# Stated exercise
Please retype the records below exactly, from the first line through the line containing "COL = S.collection", and leave out any pictures.

# Supplied records
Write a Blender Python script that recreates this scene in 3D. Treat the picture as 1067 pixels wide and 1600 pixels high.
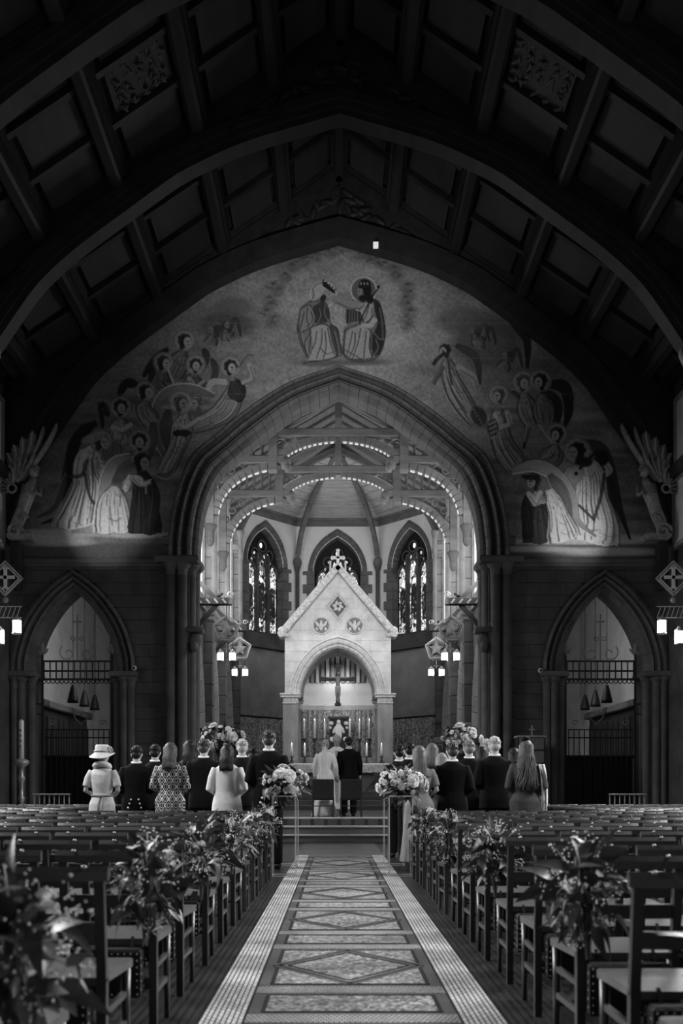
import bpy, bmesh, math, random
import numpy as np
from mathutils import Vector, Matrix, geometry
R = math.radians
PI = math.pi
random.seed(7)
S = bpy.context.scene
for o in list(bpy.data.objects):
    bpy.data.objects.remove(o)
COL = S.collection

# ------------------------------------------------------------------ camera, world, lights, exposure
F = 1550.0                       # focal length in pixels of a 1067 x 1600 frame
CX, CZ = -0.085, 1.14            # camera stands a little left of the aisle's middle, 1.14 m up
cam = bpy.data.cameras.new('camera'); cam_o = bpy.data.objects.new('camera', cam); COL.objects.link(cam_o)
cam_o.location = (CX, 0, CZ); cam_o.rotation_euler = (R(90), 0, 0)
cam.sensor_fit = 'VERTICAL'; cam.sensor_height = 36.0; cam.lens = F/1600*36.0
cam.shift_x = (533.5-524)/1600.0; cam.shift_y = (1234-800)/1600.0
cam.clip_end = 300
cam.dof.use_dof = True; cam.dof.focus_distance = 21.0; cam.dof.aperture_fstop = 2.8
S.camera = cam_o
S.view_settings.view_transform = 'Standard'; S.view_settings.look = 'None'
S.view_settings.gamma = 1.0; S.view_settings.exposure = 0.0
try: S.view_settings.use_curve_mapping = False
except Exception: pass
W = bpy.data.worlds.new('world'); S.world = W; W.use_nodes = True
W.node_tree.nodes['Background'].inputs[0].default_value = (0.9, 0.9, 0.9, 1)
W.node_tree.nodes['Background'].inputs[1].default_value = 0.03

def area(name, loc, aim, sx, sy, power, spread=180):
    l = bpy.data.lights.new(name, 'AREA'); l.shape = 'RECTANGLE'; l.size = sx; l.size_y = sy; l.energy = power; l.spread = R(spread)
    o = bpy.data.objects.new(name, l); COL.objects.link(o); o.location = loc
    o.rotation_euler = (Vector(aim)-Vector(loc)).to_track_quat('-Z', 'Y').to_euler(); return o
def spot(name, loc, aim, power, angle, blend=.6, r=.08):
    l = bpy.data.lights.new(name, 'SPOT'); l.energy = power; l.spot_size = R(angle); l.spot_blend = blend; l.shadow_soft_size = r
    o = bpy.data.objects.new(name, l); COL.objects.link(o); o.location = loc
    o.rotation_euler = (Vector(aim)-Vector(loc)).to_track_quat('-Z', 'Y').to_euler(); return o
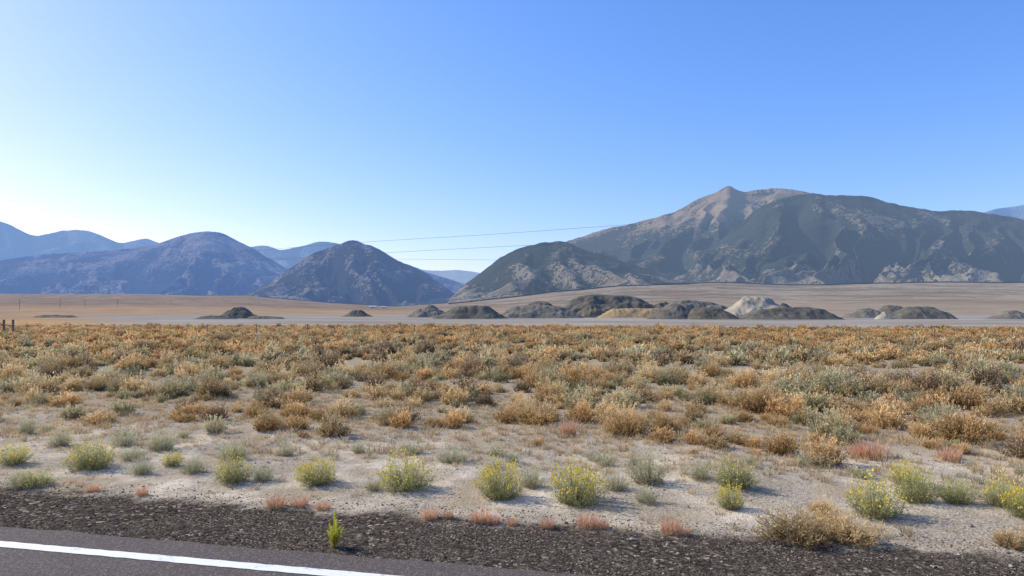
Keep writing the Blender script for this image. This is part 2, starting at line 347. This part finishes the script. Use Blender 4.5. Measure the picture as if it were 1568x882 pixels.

# The result
Write a Blender Python script that recreates this scene in 3D. Treat the picture as 1067 pixels wide and 1600 pixels high.
import bpy, bmesh, math, random
import numpy as np
from mathutils import Vector, Matrix, geometry
R = math.radians
PI = math.pi
random.seed(7)
S = bpy.context.scene
for o in list(bpy.data.objects):
    bpy.data.objects.remove(o)
COL = S.collection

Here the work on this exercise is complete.